Quantum Separability

Introduction

Detecting whether the Quantum state of a Quantum system is separable or not is a fundamental problem in Quantum information theory and applications.

In this example we'll look at a bipartite quantum state in a 2x2 Hilbert space. The same concepts apply when developing SDP formulations for 3x3 systems and so forth. Additional conditions for determining separability for the 3x3 case and beyond (referred to as a hierarchy) do apply. We proceed with an application of the DPS Doherty, Parrilo, Spedalieri hierarchy as follows.

How to run the example

  1. Ensure that you have the necessary dependencies installed. These can be installed by executing the following commands:
julia> ]
pkg> activate .
pkg> add ConicSolve
julia> exit()

Explanation

The bases for a 2-dimensional Hilbert space such that they satisfy:

\[Tr[\sigma_i^X\sigma_j^X] = \alpha_X\delta_{ij} \hspace{1cm} and \hspace{1cm} Tr[\sigma_i^X] = \delta_{i1}\]

for subsystem $X$ is given by the Pauli matrices:

\[\sigma_0 = \begin{bmatrix} 1/\alpha_X & 0 \\ 0 & 1/\alpha_X \\ \end{bmatrix} \hspace{1cm} \sigma_1 = \begin{bmatrix} 0 & 1/\alpha_X \\ 1/\alpha_X & 0 \\ \end{bmatrix} \hspace{1cm} \sigma_2 = \begin{bmatrix} 0 & -i/\alpha_X \\ i/\alpha_X & 0 \\ \end{bmatrix} \hspace{1cm} \sigma_3 = \begin{bmatrix} 1/\alpha_X & 0 \\ 0 & -1/\alpha_X \\ \end{bmatrix}\]

where $\alpha_X = 2$.

The PPT extension $\tilde{\rho}$ can be written as a set of Linear Matrix Inequality (LMI) for an SDP.

\[G_0 = \sum_{j} \rho_{1j}\sigma_1^A \otimes \sigma_j^B \otimes \sigma_1^A + \sum_{i=2, j=1} \rho_{ij}\{\sigma_i^A \otimes \sigma_j^B \otimes \sigma_1^A + \sigma_1^A \otimes \sigma_j^B \otimes \sigma_i^A\}\]

\[G_{iji} = \sigma_i^A \otimes \sigma_j^B \otimes \sigma_i^A \hspace{1cm} i \ge 2\]

\[G_{ijk} = (\sigma_i^A \otimes \sigma_j^B \otimes \sigma_k^A + \sigma_k^A \otimes \sigma_j^B \otimes \sigma_i^A) \hspace{1cm} k \gt i \ge 2\]

where $\rho_{ij}$ is defined as

\[\rho_{ij} = \alpha_A^{-1}\alpha_B^{-1}Tr[\rho\sigma_i^A \otimes \sigma_j^B]\]

So in Conic form the $G$ matrix can be written as

\[G = \begin{bmatrix} svec(G_0) & svec(G_{iji}) & svec(G_{ijk}) \end{bmatrix}\]

The $svec(G_{iji})$ and $svec(G_{ijk})$ are hcat (horizontal concatenate) together with $svec(G_0)$

We must not forget the partial transposes of $\tilde{\rho}$ with respect to subsystem A, $\tilde{\rho}^{T_A}$ and subsystem B, $\tilde{\rho}^{T_B}$. So once these are computed the final $G$ matrix which we call $F$ for lack of better notation can be written as:

\[F = \begin{bmatrix} G \\ G^{T_A} \\ G^{T_B} \end{bmatrix}\]

We now take F (as the variable G in code) to enforce the PSD condition for the SDP feasibility problem:

\[\begin{aligned} \text{minimize}\qquad & 0 \\ \text{subject to}\qquad & F \succeq 0 \\ \end{aligned}\]

Data Acquisition

This is a simple toy problem setup.
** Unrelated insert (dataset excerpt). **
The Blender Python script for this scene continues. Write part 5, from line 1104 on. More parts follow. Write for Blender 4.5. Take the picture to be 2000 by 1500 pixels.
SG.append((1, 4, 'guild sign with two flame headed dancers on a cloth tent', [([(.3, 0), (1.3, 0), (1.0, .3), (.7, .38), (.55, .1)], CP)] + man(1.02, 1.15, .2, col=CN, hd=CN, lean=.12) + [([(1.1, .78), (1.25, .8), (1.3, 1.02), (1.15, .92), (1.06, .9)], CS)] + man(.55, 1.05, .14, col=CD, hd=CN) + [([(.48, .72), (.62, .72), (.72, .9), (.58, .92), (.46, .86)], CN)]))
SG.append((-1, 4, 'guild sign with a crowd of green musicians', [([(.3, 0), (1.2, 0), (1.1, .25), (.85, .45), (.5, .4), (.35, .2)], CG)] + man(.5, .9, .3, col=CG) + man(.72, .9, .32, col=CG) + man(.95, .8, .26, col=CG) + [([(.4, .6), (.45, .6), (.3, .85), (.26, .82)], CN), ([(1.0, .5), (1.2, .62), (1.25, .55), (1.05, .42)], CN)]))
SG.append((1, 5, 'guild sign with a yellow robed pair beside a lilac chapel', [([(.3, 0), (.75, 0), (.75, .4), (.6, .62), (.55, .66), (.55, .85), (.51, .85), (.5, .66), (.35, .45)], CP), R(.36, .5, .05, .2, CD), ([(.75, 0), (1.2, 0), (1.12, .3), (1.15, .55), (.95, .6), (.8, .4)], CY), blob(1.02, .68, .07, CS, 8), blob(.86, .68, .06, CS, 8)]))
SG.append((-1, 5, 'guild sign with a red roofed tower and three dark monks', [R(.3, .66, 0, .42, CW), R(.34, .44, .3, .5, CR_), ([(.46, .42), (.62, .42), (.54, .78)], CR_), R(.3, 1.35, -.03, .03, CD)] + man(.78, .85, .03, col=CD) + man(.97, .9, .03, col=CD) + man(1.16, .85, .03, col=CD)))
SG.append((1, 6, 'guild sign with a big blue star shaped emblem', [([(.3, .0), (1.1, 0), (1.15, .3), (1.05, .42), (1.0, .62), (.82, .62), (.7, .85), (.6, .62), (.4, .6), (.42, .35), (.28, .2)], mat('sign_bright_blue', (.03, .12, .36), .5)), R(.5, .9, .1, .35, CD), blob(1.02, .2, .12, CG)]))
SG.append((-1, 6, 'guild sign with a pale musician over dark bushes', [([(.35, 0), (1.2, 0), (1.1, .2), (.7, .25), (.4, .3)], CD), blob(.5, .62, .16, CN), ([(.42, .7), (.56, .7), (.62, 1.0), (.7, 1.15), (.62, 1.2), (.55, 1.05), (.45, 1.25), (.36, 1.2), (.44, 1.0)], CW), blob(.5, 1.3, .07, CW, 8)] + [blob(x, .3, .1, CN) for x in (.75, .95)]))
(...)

No data has been imported in this example.

Solve the problem

(i) We create a ConeQP object that represents the SDP problem to solve cone_qp = get_qp().

(ii) We pass the ConeQP object to the solver solver = Solver(cone_qp).

(iii) Then when we're ready we call run_solver passing the solver object run_solver(solver)`.

(iv) We can access the solution by accessing the primal solution from the solver x = get_solution(solver).

Get the solution

For the given density matrix $\rho$ we see all residuals tend to zero suggesting that the quantum state is separable.

Further Comments

The DPS hierarchy is a complete set of criteria for determining separability of quantum states in a bipartite quantum system. The PSD condition is only one of the tests (not necessarily sufficient) and the reader should consult the DPS paper for more details. In any case if one of these tests fails, the quantum state is entangled. If the PSD condition fails for example, the SDP feasibility problem is unsolvable, the quantum state is entangled.